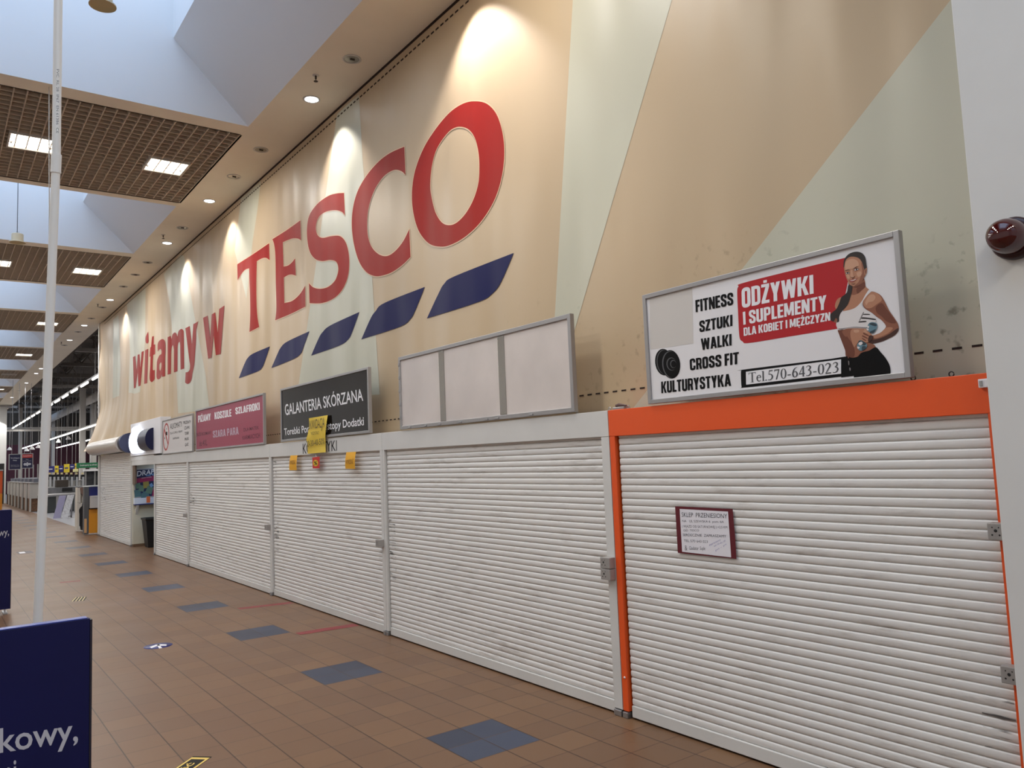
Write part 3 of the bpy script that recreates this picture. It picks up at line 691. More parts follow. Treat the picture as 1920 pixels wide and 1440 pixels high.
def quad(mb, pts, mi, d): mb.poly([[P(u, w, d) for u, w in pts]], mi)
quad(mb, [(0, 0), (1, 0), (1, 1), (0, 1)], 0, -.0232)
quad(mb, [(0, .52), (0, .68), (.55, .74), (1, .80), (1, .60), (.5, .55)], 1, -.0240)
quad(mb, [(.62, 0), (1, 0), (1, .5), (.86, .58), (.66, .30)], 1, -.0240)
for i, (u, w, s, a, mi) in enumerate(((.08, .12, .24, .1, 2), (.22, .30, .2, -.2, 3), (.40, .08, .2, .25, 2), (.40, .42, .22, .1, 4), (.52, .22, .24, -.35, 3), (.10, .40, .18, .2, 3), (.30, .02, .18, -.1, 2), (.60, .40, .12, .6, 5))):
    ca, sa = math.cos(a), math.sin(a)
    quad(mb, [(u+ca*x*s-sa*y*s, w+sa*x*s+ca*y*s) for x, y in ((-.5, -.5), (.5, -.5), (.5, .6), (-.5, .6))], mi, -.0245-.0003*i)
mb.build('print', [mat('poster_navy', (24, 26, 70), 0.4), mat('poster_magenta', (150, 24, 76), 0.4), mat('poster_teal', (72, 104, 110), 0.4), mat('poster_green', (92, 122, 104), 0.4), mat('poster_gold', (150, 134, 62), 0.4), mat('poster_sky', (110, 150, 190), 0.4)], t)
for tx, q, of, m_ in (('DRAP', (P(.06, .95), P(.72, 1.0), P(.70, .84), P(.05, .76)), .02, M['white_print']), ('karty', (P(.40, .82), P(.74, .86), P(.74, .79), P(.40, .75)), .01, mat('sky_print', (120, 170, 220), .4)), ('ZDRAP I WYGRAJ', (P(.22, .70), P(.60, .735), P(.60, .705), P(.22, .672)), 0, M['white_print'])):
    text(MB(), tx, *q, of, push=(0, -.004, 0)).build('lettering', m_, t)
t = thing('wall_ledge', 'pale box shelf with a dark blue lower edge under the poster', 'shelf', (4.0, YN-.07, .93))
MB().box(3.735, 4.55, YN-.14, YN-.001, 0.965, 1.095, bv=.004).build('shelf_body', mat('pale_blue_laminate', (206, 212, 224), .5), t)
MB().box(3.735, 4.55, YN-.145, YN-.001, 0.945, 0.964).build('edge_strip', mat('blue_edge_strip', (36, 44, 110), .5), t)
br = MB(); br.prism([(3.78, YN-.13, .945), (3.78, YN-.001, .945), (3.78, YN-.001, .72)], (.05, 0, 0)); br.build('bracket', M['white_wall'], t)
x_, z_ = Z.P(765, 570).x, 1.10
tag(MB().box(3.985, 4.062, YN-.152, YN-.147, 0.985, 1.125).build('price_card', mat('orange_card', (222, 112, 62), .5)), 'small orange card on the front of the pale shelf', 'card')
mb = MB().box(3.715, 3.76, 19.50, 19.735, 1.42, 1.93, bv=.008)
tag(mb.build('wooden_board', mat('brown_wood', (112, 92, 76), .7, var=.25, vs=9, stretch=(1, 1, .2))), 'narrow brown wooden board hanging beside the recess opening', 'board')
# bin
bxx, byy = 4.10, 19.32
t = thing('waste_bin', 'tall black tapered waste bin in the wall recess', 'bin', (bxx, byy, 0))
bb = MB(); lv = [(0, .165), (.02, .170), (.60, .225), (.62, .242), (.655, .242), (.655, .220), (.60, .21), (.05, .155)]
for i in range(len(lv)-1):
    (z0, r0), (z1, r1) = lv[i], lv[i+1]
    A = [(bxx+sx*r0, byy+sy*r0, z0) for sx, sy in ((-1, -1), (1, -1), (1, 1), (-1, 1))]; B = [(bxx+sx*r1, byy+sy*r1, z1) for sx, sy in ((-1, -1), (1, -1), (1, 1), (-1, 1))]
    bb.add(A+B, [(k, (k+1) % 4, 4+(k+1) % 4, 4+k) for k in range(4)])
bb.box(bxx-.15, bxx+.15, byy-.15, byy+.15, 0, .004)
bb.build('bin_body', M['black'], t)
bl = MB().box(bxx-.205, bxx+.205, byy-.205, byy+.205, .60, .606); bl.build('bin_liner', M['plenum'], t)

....

[The request] Quote the material in full and exactly; do not carry over its pictures.

[Final result]
Write part 3 of the bpy script that recreates this picture. It picks up at line 691. More parts follow. Treat the picture as 1920 pixels wide and 1440 pixels high.
def quad(mb, pts, mi, d): mb.poly([[P(u, w, d) for u, w in pts]], mi)
quad(mb, [(0, 0), (1, 0), (1, 1), (0, 1)], 0, -.0232)
quad(mb, [(0, .52), (0, .68), (.55, .74), (1, .80), (1, .60), (.5, .55)], 1, -.0240)
quad(mb, [(.62, 0), (1, 0), (1, .5), (.86, .58), (.66, .30)], 1, -.0240)
for i, (u, w, s, a, mi) in enumerate(((.08, .12, .24, .1, 2), (.22, .30, .2, -.2, 3), (.40, .08, .2, .25, 2), (.40, .42, .22, .1, 4), (.52, .22, .24, -.35, 3), (.10, .40, .18, .2, 3), (.30, .02, .18, -.1, 2), (.60, .40, .12, .6, 5))):
    ca, sa = math.cos(a), math.sin(a)
    quad(mb, [(u+ca*x*s-sa*y*s, w+sa*x*s+ca*y*s) for x, y in ((-.5, -.5), (.5, -.5), (.5, .6), (-.5, .6))], mi, -.0245-.0003*i)
mb.build('print', [mat('poster_navy', (24, 26, 70), 0.4), mat('poster_magenta', (150, 24, 76), 0.4), mat('poster_teal', (72, 104, 110), 0.4), mat('poster_green', (92, 122, 104), 0.4), mat('poster_gold', (150, 134, 62), 0.4), mat('poster_sky', (110, 150, 190), 0.4)], t)
for tx, q, of, m_ in (('DRAP', (P(.06, .95), P(.72, 1.0), P(.70, .84), P(.05, .76)), .02, M['white_print']), ('karty', (P(.40, .82), P(.74, .86), P(.74, .79), P(.40, .75)), .01, mat('sky_print', (120, 170, 220), .4)), ('ZDRAP I WYGRAJ', (P(.22, .70), P(.60, .735), P(.60, .705), P(.22, .672)), 0, M['white_print'])):
    text(MB(), tx, *q, of, push=(0, -.004, 0)).build('lettering', m_, t)
t = thing('wall_ledge', 'pale box shelf with a dark blue lower edge under the poster', 'shelf', (4.0, YN-.07, .93))
MB().box(3.735, 4.55, YN-.14, YN-.001, 0.965, 1.095, bv=.004).build('shelf_body', mat('pale_blue_laminate', (206, 212, 224), .5), t)
MB().box(3.735, 4.55, YN-.145, YN-.001, 0.945, 0.964).build('edge_strip', mat('blue_edge_strip', (36, 44, 110), .5), t)
br = MB(); br.prism([(3.78, YN-.13, .945), (3.78, YN-.001, .945), (3.78, YN-.001, .72)], (.05, 0, 0)); br.build('bracket', M['white_wall'], t)
x_, z_ = Z.P(765, 570).x, 1.10
tag(MB().box(3.985, 4.062, YN-.152, YN-.147, 0.985, 1.125).build('price_card', mat('orange_card', (222, 112, 62), .5)), 'small orange card on the front of the pale shelf', 'card')
mb = MB().box(3.715, 3.76, 19.50, 19.735, 1.42, 1.93, bv=.008)
tag(mb.build('wooden_board', mat('brown_wood', (112, 92, 76), .7, var=.25, vs=9, stretch=(1, 1, .2))), 'narrow brown wooden board hanging beside the recess opening', 'board')
# bin
bxx, byy = 4.10, 19.32
t = thing('waste_bin', 'tall black tapered waste bin in the wall recess', 'bin', (bxx, byy, 0))
bb = MB(); lv = [(0, .165), (.02, .170), (.60, .225), (.62, .242), (.655, .242), (.655, .220), (.60, .21), (.05, .155)]
for i in range(len(lv)-1):
    (z0, r0), (z1, r1) = lv[i], lv[i+1]
    A = [(bxx+sx*r0, byy+sy*r0, z0) for sx, sy in ((-1, -1), (1, -1), (1, 1), (-1, 1))]; B = [(bxx+sx*r1, byy+sy*r1, z1) for sx, sy in ((-1, -1), (1, -1), (1, 1), (-1, 1))]
    bb.add(A+B, [(k, (k+1) % 4, 4+(k+1) % 4, 4+k) for k in range(4)])
bb.box(bxx-.15, bxx+.15, byy-.15, byy+.15, 0, .004)
bb.build('bin_body', M['black'], t)
bl = MB().box(bxx-.205, bxx+.205, byy-.205, byy+.205, .60, .606); bl.build('bin_liner', M['plenum'], t)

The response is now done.